Rubrica a cura dell’Avvocato Piera Icardi
Inviate i vostri quesiti a: info@prima-pagina.com – Lo sportello legale –
“Buonasera, un mio amico era iscritto in quel gruppo social in cui venivano pubblicate foto ed immagini di donne. Dice di non aver mai postato nulla però è preoccupato di eventuali conseguenze. A cosa può andare incontro? Grazie.
Alcune settimane fa, abbiamo appreso dell’esistenza di un gruppo social con oltre 30 mila iscritti finito al centro delle polemiche per la condivisione delle foto private, nella maggior parte dei casi, delle mogli o delle compagne degli stessi utenti, pubblicate senza il consenso delle interessate.
Le immagini, scattate durante la vita quotidiana, per es. in costume o sedute sul divano in cucina, venivano diffuse come se fossero materiale da esibire e commentare, anche in maniera pesante. La vicenda è emersa grazie alle segnalazioni di un’associazione e di una influencer e, nel giro di appena 48 ore, l’esplosione dell’indignazione pubblica ha costretto il social network a chiudere il gruppo.
Nonostante la maggior parte delle immagini non fossero di nudo, la diffusione di foto private senza il consenso dell’interessato può essere penalmente rilevante ed integrare una fattispecie di reato.
Tra questi sono ipotizzabili il trattamento illecito di dati personali e la violenza privata se le immagini vengono diffuse con l’intento di esercitare controllo psicologico o ledere la dignità della partner.
Potrebbe configurarsi, altresì, il reato di diffusione di immagini sessualmente esplicite (cosiddetto revenge porn) previsto e punito dall’art. 612-ter c.p. con pene che vanno da uno a sei anni di carcere oltre alla multa quando la diffusione di foto senza il consenso della persona ritratta riguarda immagini di contenuto sessualmente esplicito oppure video di natura intima.

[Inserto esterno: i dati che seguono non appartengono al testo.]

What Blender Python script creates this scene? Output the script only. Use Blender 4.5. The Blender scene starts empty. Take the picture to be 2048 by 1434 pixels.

Nel concetto di “contenuto sessualmente esplicito” non si intende solo la diffusione di immagini di rapporti sessuali o di nudità totale ma possono rientrarvi anche scatti che richiamano la sfera della sessualità in modo più sottile, come foto di parti del corpo oppure situazioni che, per contesto o atteggiamento, trasmettono un chiaro significato erotico.
Le foto di una donna che stira, che è seduta sul divano o che sbriga le faccende di casa, possono essere ricomprese nel “contenuto sessualmente esplicito” e quindi sanzionate secondo l’art. 612ter c.p. anche solo per il modo in cui sono contestualizzate o commentate dagli utenti della pagina social. Tuttavia, se l’immagine è neutra, cioè priva di qualsiasi richiamo erotico, l’applicazione del reato resta più incerta.
In questi casi, può rendersi necessaria l’integrazione con altre fattispecie, come la diffusione illecita dell’immagine (diritto all’immagine), la violazione della privacy o forme di molestia o di danno digitale.
Nel caso di specie, da quanto si è potuto leggere, le foto pubblicate erano corredate da commenti osceni, volgari, con evidenti risvolti sessuali.
La responsabilità grava non solo sugli amministratori dei gruppi e su chi materialmente posta le foto ma anche su chi inoltra o rilancia condividendo il materiale e tutti ne rispondono penalmente.
Secondo la Cassazione (sent. n. 25516/2024), integra il reato di cui all’art. 612-ter la condotta di chi, pur avendo ricevuto le immagini in una comunità virtuale chiusa, le diffonde all’esterno senza consenso.
Quindi, chi inoltra uno screenshot, lo condivide su WhatsApp o lo pubblica altrove è penalmente perseguibile anche se non ha prodotto l’immagine iniziale.
La chiusura del gruppo risponde all’applicazione di un obbligo giuridico cioè alla rimozione tempestiva dei contenuti caricati dagli utenti da parte della piattaforma che deve operare appena informata della loro illiceità.
Al di là del piano strettamente giuridico, il caso riflette una chiara forma di violenza di genere digitale: un fenomeno basato su una cultura patriarcale del dominio e della mercificazione del corpo femminile, esposto e spettacolarizzato senza consenso.
È una violenza, seppur virtuale, capace di intaccare profondamente la dignità e ed il rispetto delle donne.
Se poi tale pratica viene eseguita dal proprio marito o compagno che, anziché custodire le immagini della moglie o compagna, le divulga ad estranei è ancora più irrispettosa.
Altro aspetto da tenere in considerazione è che le fotografie sono considerate dati personali e la loro diffusione senza consenso può configurare una violazione del Codice della Privacy.
Il consiglio è di fare sempre attenzione al contenuto divulgato all’interno delle pagine social perché l’essere solo spettatore non esime da eventuali conseguenze legali.